Tell Me Your Thoughts

If you’re a Saudi person reading my post and thinking that my facts are outdated and don’t relate to the current situation, then please update me I would love to hear from you about how things are done nowadays.
Of course when I write about the lifestyle in Saudi, my experiences are limited to the city that I grew up in (Al Khobar), the era that I grew up in (the 1980s, 90’s, and 2000’s), and my personal background and social status. Therefore, I understand that what I write about doesn’t necessary apply to the whole population or society. It’s just a collection of memories from my own personal experiences while living in Saudi. B.t.w. I lived there until August of 2009. I was 29 years old when I left…
One last point worth mentioning is that going to an all-girls school has definitely shaped my character. I’m sure many of the women who went to all-girls schools (wherever they may be) can share my opinion. I believe that we grow up to be more independent, more confident and are made to think that we can conquer the world and make anything that we want a reality. We have this strong sense of empowerment, that comes from within. It is about being our own heroes. We are taught that everything is achievable and that no one can save us, but our own selves.
As the sole masters of our future and our dreams, we hold the keys to our happiness, our future and our success. We are resilient, strong and  the heroins of our life stories. And we must take full responsibility for our actions.
That might be one reason why I’m almost 37 and single ?

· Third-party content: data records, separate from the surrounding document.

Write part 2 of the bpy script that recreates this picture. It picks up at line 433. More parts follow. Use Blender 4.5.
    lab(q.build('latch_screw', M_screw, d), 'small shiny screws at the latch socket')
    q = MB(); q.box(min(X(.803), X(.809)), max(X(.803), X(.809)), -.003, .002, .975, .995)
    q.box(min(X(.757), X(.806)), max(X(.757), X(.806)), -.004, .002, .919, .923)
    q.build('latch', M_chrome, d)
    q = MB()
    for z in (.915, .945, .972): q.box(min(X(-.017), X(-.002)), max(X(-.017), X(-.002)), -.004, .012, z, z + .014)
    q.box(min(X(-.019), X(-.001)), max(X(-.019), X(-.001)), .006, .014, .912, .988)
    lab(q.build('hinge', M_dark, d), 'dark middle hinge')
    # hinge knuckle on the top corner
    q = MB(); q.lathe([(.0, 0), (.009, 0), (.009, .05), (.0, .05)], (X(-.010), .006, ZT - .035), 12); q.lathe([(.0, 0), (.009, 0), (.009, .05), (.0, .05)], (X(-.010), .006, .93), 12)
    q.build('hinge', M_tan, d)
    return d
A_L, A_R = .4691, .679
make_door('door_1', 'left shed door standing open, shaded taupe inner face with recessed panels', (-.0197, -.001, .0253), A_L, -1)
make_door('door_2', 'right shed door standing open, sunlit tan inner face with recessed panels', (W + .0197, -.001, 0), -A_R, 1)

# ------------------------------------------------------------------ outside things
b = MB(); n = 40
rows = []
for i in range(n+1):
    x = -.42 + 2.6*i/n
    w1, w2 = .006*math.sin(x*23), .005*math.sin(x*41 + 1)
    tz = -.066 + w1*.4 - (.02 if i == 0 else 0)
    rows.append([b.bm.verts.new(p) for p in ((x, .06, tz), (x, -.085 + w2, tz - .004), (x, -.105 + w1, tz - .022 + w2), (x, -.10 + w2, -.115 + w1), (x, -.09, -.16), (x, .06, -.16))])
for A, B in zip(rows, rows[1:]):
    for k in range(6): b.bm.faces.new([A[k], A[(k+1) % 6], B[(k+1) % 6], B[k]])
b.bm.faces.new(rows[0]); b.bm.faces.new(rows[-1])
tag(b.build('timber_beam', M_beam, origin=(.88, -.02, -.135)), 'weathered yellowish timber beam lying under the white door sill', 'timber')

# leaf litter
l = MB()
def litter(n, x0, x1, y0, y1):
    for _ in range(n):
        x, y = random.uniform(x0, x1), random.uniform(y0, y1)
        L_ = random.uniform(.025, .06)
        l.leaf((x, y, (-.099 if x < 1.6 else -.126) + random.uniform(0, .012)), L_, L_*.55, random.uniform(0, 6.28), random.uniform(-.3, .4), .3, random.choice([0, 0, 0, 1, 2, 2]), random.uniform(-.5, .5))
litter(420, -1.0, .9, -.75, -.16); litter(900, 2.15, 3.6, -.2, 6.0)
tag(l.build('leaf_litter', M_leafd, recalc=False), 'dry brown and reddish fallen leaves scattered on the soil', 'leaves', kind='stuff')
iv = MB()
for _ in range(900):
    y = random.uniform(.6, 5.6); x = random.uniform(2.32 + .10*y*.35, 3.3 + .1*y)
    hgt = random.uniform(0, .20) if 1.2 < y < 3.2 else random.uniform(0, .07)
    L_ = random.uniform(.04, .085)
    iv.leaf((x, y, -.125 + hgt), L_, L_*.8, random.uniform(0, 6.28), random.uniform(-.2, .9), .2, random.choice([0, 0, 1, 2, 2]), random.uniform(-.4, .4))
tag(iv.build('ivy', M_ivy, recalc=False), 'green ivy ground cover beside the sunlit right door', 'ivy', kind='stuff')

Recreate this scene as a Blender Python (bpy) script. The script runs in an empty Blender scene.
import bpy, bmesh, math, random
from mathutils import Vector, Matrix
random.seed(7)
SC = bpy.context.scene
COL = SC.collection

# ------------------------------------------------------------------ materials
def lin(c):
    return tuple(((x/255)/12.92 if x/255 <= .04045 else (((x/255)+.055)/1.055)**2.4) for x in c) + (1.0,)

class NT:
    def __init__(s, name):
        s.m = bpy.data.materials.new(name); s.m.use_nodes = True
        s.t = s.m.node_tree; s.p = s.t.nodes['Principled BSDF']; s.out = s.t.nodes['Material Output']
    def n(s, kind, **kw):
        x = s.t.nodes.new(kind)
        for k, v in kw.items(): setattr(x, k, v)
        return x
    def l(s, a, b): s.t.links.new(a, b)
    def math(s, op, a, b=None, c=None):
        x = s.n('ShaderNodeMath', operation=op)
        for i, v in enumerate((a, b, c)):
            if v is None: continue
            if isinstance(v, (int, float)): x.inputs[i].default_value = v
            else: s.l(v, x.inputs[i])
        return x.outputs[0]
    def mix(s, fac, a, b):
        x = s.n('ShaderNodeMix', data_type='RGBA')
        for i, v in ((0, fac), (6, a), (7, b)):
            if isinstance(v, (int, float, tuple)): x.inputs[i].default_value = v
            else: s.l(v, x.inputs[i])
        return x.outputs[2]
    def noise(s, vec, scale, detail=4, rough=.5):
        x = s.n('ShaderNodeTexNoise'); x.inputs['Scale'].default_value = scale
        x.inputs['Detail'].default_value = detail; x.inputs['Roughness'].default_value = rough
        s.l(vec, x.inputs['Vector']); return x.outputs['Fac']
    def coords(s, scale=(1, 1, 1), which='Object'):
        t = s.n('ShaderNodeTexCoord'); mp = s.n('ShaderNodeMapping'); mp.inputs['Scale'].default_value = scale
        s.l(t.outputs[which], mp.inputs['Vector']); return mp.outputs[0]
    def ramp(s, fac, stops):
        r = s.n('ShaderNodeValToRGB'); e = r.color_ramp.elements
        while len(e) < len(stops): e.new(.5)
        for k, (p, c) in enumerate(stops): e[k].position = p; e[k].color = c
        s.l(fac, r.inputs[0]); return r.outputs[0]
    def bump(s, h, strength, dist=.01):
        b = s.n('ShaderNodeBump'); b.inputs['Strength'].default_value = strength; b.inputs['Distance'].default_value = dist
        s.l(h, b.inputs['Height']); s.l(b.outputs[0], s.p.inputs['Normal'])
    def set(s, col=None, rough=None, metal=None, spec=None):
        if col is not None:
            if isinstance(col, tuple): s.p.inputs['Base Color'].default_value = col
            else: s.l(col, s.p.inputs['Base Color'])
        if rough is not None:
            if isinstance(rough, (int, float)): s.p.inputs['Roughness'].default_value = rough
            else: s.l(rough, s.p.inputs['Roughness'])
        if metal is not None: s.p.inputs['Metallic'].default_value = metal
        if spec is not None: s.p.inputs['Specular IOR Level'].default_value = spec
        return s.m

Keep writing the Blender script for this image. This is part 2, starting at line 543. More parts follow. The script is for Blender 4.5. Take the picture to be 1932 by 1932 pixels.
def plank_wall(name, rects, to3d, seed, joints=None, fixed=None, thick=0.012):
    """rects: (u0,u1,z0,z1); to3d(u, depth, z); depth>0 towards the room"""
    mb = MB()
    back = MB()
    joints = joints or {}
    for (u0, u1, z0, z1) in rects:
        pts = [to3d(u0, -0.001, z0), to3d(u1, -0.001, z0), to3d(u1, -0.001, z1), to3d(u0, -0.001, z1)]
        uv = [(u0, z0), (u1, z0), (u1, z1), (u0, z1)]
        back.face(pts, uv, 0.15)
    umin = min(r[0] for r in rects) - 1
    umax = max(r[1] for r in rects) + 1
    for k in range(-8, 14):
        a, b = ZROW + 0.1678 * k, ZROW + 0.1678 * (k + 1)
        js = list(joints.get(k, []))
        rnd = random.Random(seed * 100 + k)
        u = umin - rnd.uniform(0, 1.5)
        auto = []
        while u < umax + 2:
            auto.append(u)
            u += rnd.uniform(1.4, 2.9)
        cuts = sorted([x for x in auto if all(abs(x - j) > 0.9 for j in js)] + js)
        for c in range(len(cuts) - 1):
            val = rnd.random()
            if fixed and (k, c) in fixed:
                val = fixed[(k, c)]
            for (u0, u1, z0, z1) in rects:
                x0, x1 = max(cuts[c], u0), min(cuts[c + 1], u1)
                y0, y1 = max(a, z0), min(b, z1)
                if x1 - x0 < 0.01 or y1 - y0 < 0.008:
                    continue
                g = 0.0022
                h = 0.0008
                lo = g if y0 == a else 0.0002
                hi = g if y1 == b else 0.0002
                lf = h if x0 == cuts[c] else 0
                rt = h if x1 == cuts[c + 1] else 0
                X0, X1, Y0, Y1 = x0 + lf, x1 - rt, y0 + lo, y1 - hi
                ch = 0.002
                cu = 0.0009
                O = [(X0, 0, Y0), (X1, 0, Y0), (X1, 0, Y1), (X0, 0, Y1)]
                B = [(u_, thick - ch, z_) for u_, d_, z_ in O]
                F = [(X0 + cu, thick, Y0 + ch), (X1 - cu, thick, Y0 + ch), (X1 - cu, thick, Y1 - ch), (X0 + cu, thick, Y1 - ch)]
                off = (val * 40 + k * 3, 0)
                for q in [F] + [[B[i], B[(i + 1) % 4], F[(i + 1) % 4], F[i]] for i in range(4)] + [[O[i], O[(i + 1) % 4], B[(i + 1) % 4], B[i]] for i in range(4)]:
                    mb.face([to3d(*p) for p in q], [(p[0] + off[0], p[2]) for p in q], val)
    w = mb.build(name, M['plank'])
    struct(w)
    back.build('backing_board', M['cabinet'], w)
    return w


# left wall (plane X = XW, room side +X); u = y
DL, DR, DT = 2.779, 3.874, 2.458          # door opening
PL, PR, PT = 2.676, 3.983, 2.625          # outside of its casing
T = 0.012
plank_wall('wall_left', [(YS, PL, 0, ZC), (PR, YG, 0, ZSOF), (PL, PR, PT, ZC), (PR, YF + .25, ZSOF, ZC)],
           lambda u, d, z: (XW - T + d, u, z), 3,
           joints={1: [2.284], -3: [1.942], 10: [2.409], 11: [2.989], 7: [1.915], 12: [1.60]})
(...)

Last Thoughts on Saudi Life:

Did you attend an all-girls school, College or University? if so, how do you think that experience has helped shape your character and life decisions?
Were you raised in Saudi Arabia? Or, did you live there in the ’90s? If so, how would you describe your experience of Saudi life?
Do you live in Saudi Arabia now? do you visit coffee shops regularly? how do you feel about gender segregation in public places? do you enjoy the privacy of sipping your coffee in a family section? in a ladies-only section?